Is this what "ordinary" sex is, then? Quaint? Boring? Definitely heterosexual, that's for sure (though the new version is gay-positive).
It's not such a bad thing. It's kind of a relief, actually, to get back to the basics. Raise your hand if, even after 32 (32!) episodes of HBO's "Real Sex," you quietly admitted to yourself that you did not always understand which parts were supposed to be erotic. "The Joy of Sex" feels kind of like a re-virginization movement. Forget about nipple piercings! Earlobes, baby, earlobes!
"Ordinary" sex today might also be "exhausted," as in, "Teach us anything that does not require locating the letter-spot du jour." (And, in fact, Quilliam dedicates just a few short paragraphs to the G-, A- and U-spots.) She mentions, and it's not totally surprising, that women in the 1950s had more sex than women do now, mostly because they had more unstructured time. (Go, Mom! Maybe you were the one who had it all.)
What's disappointing about the revision has nothing to do with euphemisms or J. Crew. It's that under the veil of acceptance for all kinds, this version still has vestiges of some 1972 creepiness. Like: "The penis has more symbolic importance than any other human organ"; and later: "An erection is always a minor miracle." (Oh, please. A thing that can happen when you're fast asleep, and for no discernible reason, and you want us to have a small religious ceremony for it?) One assumes those were Comfort's original contributions, since, well, really . . .
Or what about the section on general body confidence, which claims that "women care hardly at all about shape," so men can "relax please." (Men -- there is a reason Hugh Jackman probably graces more screensavers than Seth Rogen.)
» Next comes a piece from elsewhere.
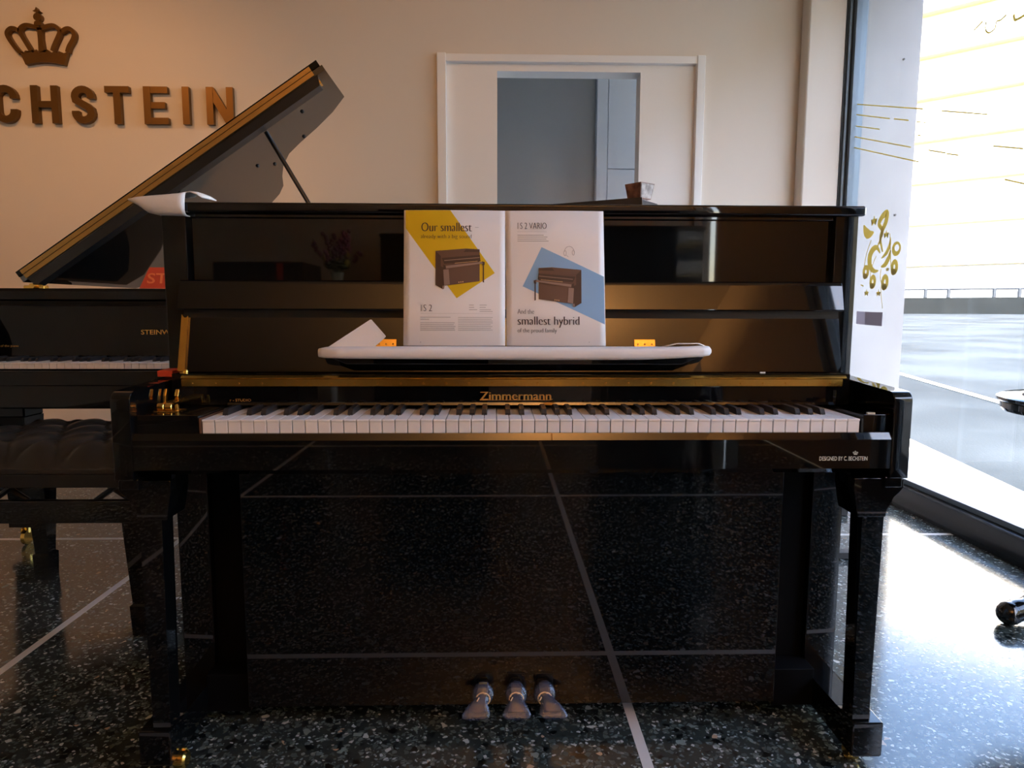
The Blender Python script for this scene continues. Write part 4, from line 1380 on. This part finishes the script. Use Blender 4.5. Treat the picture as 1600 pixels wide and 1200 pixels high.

Or the sentence that anoints "good old face-to-face matrimonial . . . with mutual orgasm" the "piece de resistance" of any couple's sexual experience. Other things might be for special occasions, or "like pepper steak, stunning once a year but not staples." Says who? Some of us have pepper steak every week.
Those are small sentences, true, in a book that some readers might still find far too scandalous ("chains" and "harness" each gets its own section). But that's the trouble with a book designed to please everyone. Whether it's too square or too out there, something somewhere in "The Joy of Sex" is going to make someone feel like a freak.